While both Camp Everytown and Unity share a similar curriculum, Everytown has modified many of their activities to ensure the camp stays relevant and inclusive. For example, Gender Night is now based on a spectrum. instead of just the “male” or “female” binary, and the segregation activity has been completely eliminated. This year,  the organization consulted a mental health professional to look through the camp itinerary to ensure best practices, which contrasts the self- survey policies of Camp Unity.
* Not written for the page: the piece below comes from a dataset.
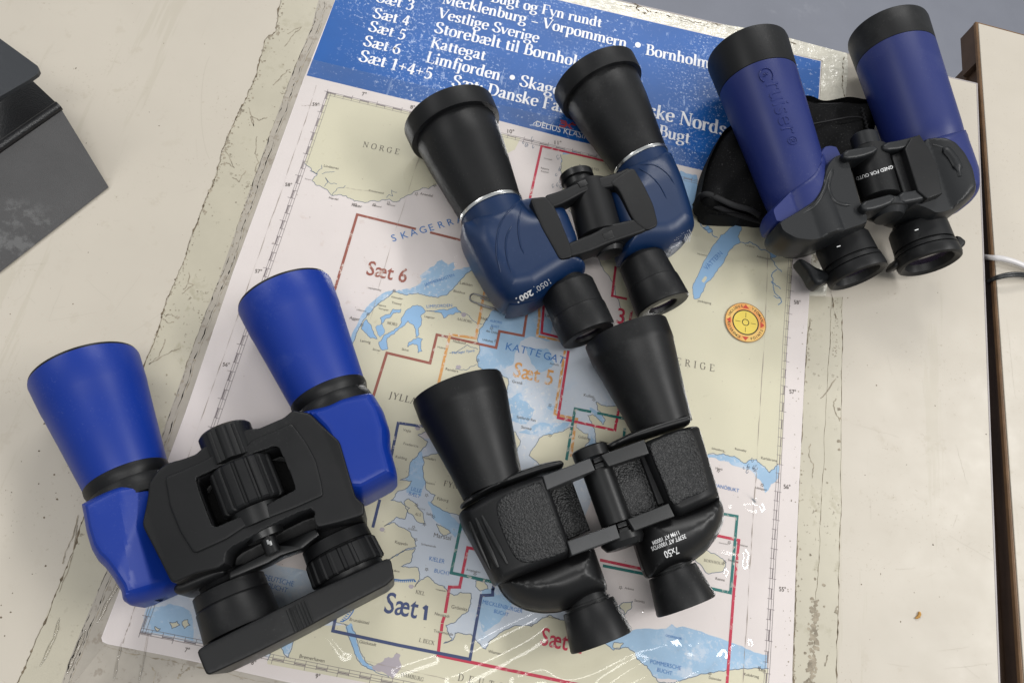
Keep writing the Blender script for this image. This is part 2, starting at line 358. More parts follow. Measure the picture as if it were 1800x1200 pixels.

Aside from a few minor tweaks, the itinerary has been approved by psychologists.

In spite of these changes, the mission of the camp remains the same: empathy through experience. 

In response to the controversy surrounding the activities, Camp Unity organizes small group discussions afterwards, where students are given the opportunity to process their emotions, which led to deeper bonding, according to Mostaghimi.

“One of the things I was really happy about were the relationships I was able to build in the discussion circles and I’m really close with all those people still,” Mostaghimi says. “I think it’s a really powerful experience that allowed us to be more emotionally and mentally sensitive of people’s feelings.”

For Fiack, Camp Everytown’s goal of understanding is more important now than ever. And for the 35 Paly students attending Everytown this year from October 31st to November 3rd, she hopes they can see it as well.

“It’s important for students to understand the perspectives that are different from them, and that’s what camp does,” Fiack says. “They might not agree, but they can respect you as a person, as a human being.”